#### Required work
In the records below, begin at the line that has "Reconstruct this image" and stop after the line that has "R = math.radians"; quote those lines verbatim and nothing more.

#### Scene script records
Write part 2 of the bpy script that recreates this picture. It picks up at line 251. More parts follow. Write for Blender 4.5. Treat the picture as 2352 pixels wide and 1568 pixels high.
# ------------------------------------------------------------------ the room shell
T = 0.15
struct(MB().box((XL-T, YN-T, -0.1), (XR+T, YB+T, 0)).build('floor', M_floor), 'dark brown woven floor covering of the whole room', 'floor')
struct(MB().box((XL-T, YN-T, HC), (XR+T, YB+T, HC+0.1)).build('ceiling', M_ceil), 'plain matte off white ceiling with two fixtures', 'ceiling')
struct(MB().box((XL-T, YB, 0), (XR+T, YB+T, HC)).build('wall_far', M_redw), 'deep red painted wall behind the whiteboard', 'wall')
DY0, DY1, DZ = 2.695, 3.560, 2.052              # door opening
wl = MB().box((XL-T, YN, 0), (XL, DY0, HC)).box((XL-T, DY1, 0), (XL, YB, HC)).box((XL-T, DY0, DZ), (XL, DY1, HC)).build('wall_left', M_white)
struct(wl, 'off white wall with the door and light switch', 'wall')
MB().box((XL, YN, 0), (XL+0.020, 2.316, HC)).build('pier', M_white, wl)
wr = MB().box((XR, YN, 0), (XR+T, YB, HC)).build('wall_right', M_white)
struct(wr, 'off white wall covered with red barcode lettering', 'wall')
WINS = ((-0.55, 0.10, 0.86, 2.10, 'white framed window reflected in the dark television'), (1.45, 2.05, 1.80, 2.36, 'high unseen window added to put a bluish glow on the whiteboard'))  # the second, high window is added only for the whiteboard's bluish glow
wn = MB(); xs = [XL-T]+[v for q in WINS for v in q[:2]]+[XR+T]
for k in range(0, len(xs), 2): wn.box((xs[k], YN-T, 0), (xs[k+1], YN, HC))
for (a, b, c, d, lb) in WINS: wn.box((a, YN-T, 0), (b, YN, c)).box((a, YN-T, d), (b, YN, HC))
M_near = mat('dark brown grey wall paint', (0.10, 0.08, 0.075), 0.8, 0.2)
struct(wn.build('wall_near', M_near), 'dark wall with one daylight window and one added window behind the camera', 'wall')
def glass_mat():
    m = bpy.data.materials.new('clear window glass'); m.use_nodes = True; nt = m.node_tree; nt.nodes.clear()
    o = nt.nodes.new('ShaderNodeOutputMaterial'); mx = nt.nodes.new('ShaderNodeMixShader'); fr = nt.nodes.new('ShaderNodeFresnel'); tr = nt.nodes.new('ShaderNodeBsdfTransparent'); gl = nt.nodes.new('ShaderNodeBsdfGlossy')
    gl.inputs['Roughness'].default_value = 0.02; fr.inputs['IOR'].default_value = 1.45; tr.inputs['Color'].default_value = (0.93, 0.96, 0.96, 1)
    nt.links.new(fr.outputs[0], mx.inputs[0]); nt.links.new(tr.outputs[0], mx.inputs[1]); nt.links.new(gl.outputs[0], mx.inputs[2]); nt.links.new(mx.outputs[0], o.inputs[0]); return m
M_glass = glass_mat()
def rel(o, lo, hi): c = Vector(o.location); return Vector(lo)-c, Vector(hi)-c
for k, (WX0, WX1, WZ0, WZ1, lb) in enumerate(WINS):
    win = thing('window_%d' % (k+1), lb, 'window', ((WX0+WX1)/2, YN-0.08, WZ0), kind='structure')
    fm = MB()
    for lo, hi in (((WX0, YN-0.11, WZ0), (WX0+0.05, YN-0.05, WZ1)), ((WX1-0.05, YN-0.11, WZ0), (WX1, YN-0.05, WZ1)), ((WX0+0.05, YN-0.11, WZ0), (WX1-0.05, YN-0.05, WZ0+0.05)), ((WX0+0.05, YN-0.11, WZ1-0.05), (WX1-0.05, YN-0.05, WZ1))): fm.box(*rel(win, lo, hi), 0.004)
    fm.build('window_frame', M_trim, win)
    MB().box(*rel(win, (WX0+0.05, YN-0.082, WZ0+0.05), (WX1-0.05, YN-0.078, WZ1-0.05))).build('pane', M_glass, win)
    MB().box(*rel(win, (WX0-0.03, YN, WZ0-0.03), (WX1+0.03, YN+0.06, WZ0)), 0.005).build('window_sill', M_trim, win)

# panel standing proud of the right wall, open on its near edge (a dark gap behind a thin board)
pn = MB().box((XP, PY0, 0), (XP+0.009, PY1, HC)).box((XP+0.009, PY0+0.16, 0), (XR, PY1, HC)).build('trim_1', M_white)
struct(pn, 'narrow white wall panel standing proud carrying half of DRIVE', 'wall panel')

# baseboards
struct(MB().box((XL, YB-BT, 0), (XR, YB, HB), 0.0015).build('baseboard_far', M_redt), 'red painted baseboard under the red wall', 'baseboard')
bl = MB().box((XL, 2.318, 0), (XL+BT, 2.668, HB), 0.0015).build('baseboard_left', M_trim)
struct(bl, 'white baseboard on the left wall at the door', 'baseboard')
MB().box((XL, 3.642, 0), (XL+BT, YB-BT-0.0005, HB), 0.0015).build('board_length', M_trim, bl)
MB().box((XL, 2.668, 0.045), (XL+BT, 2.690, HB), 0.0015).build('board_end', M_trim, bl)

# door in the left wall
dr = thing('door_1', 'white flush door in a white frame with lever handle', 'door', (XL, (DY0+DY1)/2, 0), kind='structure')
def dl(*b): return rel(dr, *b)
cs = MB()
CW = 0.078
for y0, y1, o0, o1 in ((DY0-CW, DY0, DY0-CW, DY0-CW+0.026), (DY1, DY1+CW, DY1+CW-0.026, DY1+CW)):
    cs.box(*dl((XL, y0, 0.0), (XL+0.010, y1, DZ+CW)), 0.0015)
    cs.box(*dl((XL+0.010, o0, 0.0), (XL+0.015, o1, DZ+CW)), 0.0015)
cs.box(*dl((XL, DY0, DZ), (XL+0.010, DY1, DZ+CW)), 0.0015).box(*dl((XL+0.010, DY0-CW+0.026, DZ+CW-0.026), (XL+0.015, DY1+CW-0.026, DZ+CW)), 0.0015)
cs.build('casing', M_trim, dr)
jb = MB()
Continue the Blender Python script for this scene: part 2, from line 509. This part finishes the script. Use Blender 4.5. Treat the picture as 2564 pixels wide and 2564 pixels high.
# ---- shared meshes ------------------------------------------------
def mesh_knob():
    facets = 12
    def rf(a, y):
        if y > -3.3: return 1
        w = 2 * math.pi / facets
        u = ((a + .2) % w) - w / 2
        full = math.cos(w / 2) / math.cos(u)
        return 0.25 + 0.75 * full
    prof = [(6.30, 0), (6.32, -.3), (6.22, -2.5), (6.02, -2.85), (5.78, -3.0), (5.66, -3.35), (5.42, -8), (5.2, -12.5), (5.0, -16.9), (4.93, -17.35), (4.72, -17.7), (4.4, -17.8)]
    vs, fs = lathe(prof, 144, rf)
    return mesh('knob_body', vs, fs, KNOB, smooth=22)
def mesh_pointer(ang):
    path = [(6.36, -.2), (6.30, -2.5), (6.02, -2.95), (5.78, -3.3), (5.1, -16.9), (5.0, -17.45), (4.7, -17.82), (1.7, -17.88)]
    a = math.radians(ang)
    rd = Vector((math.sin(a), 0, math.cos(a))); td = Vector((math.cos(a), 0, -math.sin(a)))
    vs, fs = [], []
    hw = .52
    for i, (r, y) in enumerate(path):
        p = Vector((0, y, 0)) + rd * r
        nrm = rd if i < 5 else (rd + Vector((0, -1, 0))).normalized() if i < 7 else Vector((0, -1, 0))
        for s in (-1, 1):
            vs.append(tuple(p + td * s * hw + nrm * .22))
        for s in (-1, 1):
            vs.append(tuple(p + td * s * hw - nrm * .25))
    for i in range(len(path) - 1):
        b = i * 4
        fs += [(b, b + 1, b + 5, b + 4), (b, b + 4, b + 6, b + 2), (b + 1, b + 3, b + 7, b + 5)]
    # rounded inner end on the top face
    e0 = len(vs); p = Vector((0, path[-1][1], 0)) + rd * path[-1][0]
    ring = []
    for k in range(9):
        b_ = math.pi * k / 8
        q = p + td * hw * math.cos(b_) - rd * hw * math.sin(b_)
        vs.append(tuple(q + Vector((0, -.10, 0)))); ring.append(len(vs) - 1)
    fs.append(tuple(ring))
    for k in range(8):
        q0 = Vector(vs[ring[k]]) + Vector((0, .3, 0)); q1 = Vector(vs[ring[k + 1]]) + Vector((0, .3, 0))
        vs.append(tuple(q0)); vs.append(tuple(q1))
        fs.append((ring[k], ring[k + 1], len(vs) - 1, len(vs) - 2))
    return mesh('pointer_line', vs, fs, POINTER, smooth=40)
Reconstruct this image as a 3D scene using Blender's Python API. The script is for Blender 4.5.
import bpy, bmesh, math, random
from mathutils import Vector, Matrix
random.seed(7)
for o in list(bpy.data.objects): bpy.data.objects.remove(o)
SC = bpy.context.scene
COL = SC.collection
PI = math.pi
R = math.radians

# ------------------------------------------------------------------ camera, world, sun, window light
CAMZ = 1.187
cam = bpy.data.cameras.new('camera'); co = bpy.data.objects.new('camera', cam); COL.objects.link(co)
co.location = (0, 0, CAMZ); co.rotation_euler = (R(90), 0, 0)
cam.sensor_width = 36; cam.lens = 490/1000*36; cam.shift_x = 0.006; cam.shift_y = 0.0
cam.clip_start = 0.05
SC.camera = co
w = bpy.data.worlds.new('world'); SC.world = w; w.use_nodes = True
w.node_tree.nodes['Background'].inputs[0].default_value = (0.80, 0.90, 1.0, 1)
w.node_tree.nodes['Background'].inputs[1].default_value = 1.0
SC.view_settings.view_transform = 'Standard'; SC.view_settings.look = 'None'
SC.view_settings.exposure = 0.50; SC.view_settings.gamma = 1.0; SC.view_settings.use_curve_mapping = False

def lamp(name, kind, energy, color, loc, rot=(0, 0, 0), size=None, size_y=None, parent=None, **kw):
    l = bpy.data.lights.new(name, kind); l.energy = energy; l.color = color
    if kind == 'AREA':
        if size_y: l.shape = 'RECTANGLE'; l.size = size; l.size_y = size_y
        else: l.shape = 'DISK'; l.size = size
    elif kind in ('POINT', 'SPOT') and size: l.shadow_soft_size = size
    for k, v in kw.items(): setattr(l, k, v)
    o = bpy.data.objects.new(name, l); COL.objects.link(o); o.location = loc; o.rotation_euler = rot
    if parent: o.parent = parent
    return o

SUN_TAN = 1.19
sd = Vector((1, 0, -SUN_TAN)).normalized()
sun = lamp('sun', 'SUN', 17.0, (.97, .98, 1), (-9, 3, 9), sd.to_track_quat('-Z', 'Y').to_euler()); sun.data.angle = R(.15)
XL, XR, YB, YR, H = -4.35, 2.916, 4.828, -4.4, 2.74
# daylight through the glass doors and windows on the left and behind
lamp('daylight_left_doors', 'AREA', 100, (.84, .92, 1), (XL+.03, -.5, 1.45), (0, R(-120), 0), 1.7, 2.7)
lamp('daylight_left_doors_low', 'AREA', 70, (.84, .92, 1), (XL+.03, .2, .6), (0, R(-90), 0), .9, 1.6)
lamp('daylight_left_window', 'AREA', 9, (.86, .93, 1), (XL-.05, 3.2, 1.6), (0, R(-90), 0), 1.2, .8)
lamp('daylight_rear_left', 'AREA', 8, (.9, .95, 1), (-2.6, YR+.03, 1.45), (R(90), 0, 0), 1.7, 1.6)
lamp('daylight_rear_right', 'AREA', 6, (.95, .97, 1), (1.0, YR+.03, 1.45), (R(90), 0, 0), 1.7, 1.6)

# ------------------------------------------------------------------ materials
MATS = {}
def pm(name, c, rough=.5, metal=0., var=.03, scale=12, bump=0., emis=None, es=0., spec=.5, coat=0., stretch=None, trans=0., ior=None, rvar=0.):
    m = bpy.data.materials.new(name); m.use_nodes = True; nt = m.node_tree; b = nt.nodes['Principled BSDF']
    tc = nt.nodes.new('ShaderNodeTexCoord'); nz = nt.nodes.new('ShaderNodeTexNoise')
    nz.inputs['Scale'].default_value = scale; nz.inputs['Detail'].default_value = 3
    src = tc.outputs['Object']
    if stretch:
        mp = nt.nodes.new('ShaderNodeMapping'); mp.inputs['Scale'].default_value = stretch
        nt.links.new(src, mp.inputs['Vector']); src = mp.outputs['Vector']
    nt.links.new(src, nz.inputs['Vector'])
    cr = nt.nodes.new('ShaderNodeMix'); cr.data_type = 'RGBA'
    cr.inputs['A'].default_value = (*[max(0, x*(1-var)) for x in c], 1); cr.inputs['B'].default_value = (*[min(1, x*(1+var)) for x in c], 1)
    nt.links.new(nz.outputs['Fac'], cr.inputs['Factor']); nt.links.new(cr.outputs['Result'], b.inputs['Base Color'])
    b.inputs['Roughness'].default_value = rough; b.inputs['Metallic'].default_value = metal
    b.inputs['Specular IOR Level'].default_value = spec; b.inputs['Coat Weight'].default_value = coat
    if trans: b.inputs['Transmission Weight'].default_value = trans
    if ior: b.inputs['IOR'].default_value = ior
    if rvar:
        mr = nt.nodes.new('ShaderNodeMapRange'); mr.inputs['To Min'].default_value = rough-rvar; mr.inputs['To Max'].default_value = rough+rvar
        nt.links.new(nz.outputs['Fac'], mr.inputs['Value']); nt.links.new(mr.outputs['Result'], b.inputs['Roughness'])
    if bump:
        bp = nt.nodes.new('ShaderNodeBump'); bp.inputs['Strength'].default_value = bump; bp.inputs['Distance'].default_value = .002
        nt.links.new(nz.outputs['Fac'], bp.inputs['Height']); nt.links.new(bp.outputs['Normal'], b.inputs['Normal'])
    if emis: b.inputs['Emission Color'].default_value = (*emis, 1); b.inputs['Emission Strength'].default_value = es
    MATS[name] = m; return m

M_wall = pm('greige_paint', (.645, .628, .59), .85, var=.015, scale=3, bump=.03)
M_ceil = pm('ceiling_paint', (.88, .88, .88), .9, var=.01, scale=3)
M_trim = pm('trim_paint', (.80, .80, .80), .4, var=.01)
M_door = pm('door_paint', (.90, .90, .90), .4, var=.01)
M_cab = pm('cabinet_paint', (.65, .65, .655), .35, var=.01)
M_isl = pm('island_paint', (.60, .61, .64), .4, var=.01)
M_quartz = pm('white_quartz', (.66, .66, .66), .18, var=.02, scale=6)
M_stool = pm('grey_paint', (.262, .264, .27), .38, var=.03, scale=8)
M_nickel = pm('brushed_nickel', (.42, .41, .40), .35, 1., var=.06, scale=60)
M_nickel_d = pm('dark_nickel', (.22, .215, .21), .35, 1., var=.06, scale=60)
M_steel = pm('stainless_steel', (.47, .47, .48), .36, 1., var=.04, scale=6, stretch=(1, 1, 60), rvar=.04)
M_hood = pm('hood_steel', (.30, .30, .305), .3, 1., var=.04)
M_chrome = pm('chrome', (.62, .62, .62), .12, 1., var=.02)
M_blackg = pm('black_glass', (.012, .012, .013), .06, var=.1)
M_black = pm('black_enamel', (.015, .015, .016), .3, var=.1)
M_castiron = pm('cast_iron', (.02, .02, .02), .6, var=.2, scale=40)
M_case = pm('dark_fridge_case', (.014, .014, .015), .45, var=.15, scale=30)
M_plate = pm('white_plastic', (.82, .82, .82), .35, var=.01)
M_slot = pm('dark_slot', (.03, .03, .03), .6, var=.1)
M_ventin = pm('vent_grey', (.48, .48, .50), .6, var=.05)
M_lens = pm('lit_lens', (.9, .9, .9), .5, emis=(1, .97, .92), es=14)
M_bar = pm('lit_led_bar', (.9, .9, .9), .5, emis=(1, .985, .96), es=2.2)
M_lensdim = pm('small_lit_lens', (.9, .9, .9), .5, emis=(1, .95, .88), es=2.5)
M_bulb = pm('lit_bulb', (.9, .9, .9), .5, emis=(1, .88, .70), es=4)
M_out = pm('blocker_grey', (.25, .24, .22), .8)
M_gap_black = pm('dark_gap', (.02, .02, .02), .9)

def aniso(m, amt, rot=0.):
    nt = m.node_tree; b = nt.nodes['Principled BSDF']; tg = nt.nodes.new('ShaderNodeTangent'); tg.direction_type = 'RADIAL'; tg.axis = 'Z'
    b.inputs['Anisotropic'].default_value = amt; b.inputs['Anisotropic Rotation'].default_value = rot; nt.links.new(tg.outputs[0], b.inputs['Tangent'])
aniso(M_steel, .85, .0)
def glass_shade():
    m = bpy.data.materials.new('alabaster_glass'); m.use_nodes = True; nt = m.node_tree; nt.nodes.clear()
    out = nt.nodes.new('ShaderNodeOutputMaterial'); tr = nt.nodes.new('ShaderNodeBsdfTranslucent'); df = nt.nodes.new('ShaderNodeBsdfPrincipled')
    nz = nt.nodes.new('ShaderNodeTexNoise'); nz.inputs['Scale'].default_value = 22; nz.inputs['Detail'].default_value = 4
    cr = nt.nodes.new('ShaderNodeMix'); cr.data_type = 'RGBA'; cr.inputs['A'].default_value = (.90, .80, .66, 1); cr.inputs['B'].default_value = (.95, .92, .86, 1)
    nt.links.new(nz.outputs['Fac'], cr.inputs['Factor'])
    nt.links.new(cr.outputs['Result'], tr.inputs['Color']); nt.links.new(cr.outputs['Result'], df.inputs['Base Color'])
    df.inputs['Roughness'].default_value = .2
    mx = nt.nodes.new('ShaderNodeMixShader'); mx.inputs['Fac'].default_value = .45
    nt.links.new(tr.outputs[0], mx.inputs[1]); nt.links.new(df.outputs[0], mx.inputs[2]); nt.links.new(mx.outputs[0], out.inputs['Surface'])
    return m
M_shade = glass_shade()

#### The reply
Reconstruct this image as a 3D scene using Blender's Python API. The script is for Blender 4.5.
import bpy, bmesh, math, random
from mathutils import Vector, Matrix
random.seed(7)
for o in list(bpy.data.objects): bpy.data.objects.remove(o)
SC = bpy.context.scene
COL = SC.collection
PI = math.pi
R = math.radians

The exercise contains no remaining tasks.